How come the choices are between Mechanical, Electrical and Chemical? Specifically what do you mean by doing calculations? I think you are going to find all engineering uses a lot of math, its just how much can you automate to be efficient. Anytime I do calcs while my business partner is around, he always says here let me make a spreadsheet for that, because he doesn't want to do math.

B+W Engineering and Design | Los Angeles Civil Engineer and Structural Engineer
 
2dye4: yes, engineers in new and progressive fields have a much better time of things than folks in mature fields. If you are just sizing up a beam/pump/transformer in an application which has been built for decades, then there is always someone who is going to be able to eyeball it.
 
I was going to point out signal processing as being one area where a good deal of real live maths is done every day, if you are developing the scripts, rather than just using them. Even more fun is the following scenario (which repeats round here, with variations, once a year on average): "we took data on X channels. N channels failed as, or before, we smashed the car into the wall (or other such scenario). How do we estimate Y?" Answers you don't give are "Buggered if I know" (Guru status instantly revoked) "Repeat the test but this time switch all the amps on" (Right on the second point, but that means some other engineer loses their test car). The right answer is "Give me all the data, and answer all my stupid questions, and let's see what we can find". As somebody said above, it's all Matlab.

Cheers

Greg Locock


New here? Try reading these, they might help FAQ731-376
 
Maturestudent14, mathematics is one of many tools that you will use to help arrive at the answers that you have been tasked to find during the course of your career. Apparently you enjoy using math. This is good. But math alone is not enough to get the job done in most cases. As others have pointed out, your communication skills (or lack of them) will have a much bigger impact on how effective you are at your job in just about any engineering role, from intern to vice president. Good communicators can get their ideas across to others easily by speaking to them or by expressing their ideas in in a clear and concise way through writing. It is an essential skill that will serve you well in your workplace.

Maui

 
I would say good communication skills and mathematical ability are both overrated in comparison with common sense. Doesn't help much to be able to clearly communicate that you are an idiot.

Being good at mathematics is not much of a benefit unless you have enough common sense to properly apply equations and establish boundary conditions, and research whether the work, or similar, has previously been accomplished. Why solve the Mathieu equations when there is a free app?

What helps most, I believe, is being able to work in a profession you enjoy-you'll do much better. I went to school for philosophy and hated it. Took enough English for a minor, did technical writing, speech writing, etc., and hated it.

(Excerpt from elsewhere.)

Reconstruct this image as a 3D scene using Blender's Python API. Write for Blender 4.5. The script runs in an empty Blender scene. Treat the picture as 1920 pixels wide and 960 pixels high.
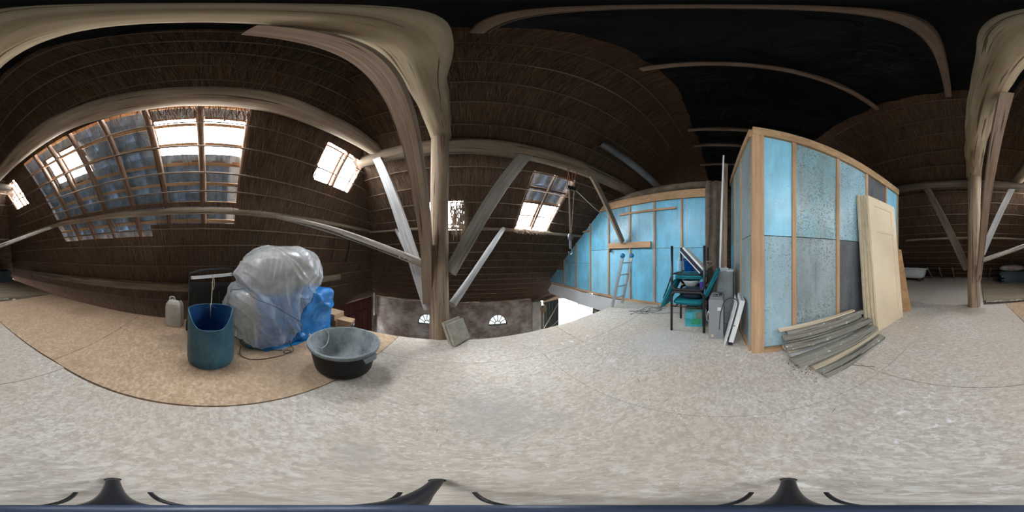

Transferred from graduate mathematics to undergraduate mechanical engineering and loved it.
 
One of Akin's rules of spacecraft design - a bad idea well presented lives to fight another day, a good idea badly presented dies at the first review.

Cheers

Greg Locock


New here? Try reading these, they might help FAQ731-376
 
If you want a nice run of math for a semester, find out if your university offers any of the following classes:

-Control Systems Engineering (without computer aided engineering)
Anyone else remember manually plotting lotus diagrams. Because I sure as hell do - I hope you like Laplace transforms.

-Computer aided engineering, computer aided manufacturing, computer aided drafting Fundamentals (Going through FEA and curve equations by hand to understand more how the computer does it).
I hope you like complex IDEs without the help of Mr. Laplace and his wonderful coordinates system.

-Fundamentals of Mechanical Systems (thermo, fluid dynamics, and heat/mass/momentum transfer all rolled into a nice, non computer aided ball).
Three words - Cameron. Hydraulic. Data.

-Any 400+ level math or physics course
Why stick to engineering when you want to have a headache. Venture out of your field and into the theoretical world. Then into the bar.


The pattern here, if you haven't caught it already, is the lack of computer aids - Any branch of engineering can be maths intensive. Talk to the professors - find the old schoolers who think that computer aided engineering is a soft skill to be learned in the workplace. Take their courses.
 
Actually, if you really enjoy a challenge, sign up for a senior level physics course in electromagnetic field theory. Most physics majors who are required to take this course have not had vector calculus yet. And vector calculus is a requirement for understanding the physics presented in this course. So they have to struggle with learning vector calc at the same time they try to muddle their way through Maxwell's equations. For many students it leaves your head spinning.

Maui

 
Signal processing, control systems... and if you are really a glutton for punishment, try a deep course in Probability and Stochastic Methods... that'll put hair on your chest!